-- Start Information shown --

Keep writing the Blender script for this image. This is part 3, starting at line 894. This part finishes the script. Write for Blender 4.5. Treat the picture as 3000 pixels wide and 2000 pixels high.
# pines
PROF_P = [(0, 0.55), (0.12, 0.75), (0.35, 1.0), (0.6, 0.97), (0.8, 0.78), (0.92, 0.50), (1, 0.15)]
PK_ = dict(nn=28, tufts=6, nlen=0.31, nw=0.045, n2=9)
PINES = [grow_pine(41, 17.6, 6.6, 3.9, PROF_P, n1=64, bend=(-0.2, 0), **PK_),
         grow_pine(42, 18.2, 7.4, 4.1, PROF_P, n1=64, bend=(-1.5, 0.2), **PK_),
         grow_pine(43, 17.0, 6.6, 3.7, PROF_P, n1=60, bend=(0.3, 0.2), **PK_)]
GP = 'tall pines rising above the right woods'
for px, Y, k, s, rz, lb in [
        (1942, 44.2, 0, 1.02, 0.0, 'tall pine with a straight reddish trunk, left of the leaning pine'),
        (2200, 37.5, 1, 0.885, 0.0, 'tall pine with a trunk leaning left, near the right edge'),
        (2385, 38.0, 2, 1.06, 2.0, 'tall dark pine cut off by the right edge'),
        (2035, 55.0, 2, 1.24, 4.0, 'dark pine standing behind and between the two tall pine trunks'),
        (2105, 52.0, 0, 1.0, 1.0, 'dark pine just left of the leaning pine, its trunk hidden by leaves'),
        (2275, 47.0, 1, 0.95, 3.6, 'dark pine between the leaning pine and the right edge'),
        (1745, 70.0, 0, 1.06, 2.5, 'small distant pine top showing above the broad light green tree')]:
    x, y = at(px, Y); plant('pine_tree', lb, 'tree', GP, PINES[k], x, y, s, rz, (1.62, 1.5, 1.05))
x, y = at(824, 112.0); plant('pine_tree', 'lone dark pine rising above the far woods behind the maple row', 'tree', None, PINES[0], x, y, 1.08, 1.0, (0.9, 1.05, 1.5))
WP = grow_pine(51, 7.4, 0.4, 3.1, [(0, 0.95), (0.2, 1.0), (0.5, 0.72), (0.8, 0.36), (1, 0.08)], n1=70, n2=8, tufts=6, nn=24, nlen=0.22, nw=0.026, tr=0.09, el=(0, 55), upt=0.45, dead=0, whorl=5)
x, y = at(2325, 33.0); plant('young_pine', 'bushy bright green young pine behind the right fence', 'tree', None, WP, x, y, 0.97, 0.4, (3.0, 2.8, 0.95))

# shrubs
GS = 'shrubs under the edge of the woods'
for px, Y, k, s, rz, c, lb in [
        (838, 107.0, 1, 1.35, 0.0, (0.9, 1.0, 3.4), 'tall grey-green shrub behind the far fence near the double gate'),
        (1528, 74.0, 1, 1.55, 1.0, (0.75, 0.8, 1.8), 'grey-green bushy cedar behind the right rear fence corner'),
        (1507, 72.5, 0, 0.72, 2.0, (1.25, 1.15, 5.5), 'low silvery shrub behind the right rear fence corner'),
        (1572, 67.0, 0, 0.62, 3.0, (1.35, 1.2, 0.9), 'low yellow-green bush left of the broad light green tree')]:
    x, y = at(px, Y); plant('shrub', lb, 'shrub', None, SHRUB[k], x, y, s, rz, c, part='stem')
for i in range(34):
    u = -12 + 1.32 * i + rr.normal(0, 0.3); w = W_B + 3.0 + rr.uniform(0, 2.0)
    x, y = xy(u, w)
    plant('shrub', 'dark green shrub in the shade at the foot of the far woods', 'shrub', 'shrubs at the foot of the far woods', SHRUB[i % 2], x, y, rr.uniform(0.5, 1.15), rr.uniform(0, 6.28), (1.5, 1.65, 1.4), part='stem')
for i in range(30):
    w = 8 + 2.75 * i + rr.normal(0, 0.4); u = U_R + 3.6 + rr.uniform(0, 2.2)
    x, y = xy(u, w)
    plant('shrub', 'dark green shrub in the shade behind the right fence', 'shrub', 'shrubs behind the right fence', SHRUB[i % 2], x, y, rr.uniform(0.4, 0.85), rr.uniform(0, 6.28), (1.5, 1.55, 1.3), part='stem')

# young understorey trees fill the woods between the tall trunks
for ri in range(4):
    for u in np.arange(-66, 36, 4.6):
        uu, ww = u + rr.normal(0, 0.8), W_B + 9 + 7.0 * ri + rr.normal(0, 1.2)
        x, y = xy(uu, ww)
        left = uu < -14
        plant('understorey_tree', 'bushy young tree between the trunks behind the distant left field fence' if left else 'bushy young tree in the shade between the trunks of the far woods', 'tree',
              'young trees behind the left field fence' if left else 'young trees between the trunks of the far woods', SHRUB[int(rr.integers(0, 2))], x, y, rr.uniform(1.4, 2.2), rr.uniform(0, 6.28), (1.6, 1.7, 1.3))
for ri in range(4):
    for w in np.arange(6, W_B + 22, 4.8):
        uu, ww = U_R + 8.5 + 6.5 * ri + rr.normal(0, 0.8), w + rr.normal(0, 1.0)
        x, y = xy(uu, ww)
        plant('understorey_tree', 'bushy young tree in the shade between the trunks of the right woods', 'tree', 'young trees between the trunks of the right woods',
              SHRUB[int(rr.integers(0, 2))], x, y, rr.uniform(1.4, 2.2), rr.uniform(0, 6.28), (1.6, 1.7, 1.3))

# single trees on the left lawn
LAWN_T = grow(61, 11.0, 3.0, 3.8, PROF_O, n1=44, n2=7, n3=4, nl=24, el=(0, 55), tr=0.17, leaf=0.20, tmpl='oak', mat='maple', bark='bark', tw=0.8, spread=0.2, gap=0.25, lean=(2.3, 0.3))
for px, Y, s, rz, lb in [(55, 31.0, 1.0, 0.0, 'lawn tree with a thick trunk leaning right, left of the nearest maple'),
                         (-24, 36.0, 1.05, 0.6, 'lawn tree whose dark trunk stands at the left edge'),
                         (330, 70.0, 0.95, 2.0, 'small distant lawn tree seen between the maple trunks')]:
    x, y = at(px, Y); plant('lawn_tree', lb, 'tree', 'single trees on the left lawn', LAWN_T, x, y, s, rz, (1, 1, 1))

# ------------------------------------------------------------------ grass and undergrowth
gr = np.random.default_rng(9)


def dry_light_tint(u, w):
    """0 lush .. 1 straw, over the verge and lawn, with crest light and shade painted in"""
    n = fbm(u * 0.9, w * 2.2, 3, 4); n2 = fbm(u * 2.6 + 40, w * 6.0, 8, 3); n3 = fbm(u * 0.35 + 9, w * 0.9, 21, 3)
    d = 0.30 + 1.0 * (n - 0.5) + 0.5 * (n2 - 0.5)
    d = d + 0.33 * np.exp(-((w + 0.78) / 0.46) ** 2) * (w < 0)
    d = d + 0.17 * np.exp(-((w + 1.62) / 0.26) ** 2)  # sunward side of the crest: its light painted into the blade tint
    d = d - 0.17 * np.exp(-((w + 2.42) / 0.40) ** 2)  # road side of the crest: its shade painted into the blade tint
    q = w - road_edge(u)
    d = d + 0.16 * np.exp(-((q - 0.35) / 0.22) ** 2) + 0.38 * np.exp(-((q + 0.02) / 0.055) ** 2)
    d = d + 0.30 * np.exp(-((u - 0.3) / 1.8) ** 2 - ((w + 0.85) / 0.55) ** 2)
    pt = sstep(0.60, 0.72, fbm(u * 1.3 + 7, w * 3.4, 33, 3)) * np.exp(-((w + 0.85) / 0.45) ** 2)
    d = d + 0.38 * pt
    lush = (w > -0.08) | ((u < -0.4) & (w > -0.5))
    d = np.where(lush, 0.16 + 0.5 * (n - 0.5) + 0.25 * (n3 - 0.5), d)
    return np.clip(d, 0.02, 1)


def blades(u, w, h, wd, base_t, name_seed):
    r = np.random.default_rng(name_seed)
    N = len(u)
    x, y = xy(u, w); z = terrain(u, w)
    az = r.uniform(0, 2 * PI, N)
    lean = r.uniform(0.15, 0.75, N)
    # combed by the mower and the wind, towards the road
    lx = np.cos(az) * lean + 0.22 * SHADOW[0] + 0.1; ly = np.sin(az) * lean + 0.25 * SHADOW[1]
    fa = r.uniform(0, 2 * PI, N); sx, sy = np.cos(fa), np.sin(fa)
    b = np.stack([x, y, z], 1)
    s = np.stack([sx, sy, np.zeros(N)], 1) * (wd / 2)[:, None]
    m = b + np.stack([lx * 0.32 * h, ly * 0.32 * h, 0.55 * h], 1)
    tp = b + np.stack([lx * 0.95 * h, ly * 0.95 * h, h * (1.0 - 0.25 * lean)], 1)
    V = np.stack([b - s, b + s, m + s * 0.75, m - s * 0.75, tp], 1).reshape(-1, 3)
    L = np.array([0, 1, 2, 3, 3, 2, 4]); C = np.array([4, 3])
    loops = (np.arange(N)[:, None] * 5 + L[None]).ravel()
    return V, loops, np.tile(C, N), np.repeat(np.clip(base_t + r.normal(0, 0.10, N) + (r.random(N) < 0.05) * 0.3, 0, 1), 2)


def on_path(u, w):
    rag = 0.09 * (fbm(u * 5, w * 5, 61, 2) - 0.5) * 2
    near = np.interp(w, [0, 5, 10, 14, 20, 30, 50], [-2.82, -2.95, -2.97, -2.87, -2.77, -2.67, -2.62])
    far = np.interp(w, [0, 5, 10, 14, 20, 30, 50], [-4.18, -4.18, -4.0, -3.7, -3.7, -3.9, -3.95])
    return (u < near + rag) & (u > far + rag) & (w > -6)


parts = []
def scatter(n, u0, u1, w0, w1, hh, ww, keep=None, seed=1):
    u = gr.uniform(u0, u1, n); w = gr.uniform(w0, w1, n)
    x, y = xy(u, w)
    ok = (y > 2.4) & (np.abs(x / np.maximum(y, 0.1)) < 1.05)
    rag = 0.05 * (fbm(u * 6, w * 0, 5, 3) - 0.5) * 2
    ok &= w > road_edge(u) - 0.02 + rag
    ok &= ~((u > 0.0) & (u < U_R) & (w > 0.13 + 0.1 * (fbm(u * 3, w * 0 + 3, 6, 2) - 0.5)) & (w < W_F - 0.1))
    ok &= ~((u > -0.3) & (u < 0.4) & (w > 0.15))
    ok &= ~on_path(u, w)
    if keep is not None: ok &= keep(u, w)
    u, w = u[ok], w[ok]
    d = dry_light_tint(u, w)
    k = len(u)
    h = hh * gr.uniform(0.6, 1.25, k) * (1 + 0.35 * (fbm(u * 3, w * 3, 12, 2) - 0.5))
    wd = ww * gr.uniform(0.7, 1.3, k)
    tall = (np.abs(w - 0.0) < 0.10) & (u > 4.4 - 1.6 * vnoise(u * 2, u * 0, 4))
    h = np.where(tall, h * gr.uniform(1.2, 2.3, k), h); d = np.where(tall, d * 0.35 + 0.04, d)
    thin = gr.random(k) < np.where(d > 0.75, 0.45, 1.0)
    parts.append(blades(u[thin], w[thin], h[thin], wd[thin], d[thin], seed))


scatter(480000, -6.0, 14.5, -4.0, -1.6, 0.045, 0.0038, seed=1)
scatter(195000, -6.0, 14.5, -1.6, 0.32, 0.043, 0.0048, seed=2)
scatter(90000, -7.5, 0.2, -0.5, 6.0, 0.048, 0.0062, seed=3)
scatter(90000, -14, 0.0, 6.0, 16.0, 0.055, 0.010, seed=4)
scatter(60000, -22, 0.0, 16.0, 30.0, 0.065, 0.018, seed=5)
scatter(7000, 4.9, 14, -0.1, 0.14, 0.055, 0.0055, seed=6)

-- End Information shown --

Objective
Using the data above, repeat exactly the lines that begin at the line with "x, y = at(824, 112.0);" and end at the line with "(1528, 74.0, 1, 1.55, 1.0, (0.75, 0.8, 1.8), 'grey-green", both ends included.

Exercise output
x, y = at(824, 112.0); plant('pine_tree', 'lone dark pine rising above the far woods behind the maple row', 'tree', None, PINES[0], x, y, 1.08, 1.0, (0.9, 1.05, 1.5))
WP = grow_pine(51, 7.4, 0.4, 3.1, [(0, 0.95), (0.2, 1.0), (0.5, 0.72), (0.8, 0.36), (1, 0.08)], n1=70, n2=8, tufts=6, nn=24, nlen=0.22, nw=0.026, tr=0.09, el=(0, 55), upt=0.45, dead=0, whorl=5)
x, y = at(2325, 33.0); plant('young_pine', 'bushy bright green young pine behind the right fence', 'tree', None, WP, x, y, 0.97, 0.4, (3.0, 2.8, 0.95))

# shrubs
GS = 'shrubs under the edge of the woods'
for px, Y, k, s, rz, c, lb in [
        (838, 107.0, 1, 1.35, 0.0, (0.9, 1.0, 3.4), 'tall grey-green shrub behind the far fence near the double gate'),
        (1528, 74.0, 1, 1.55, 1.0, (0.75, 0.8, 1.8), 'grey-green bushy cedar behind the right rear fence corner'),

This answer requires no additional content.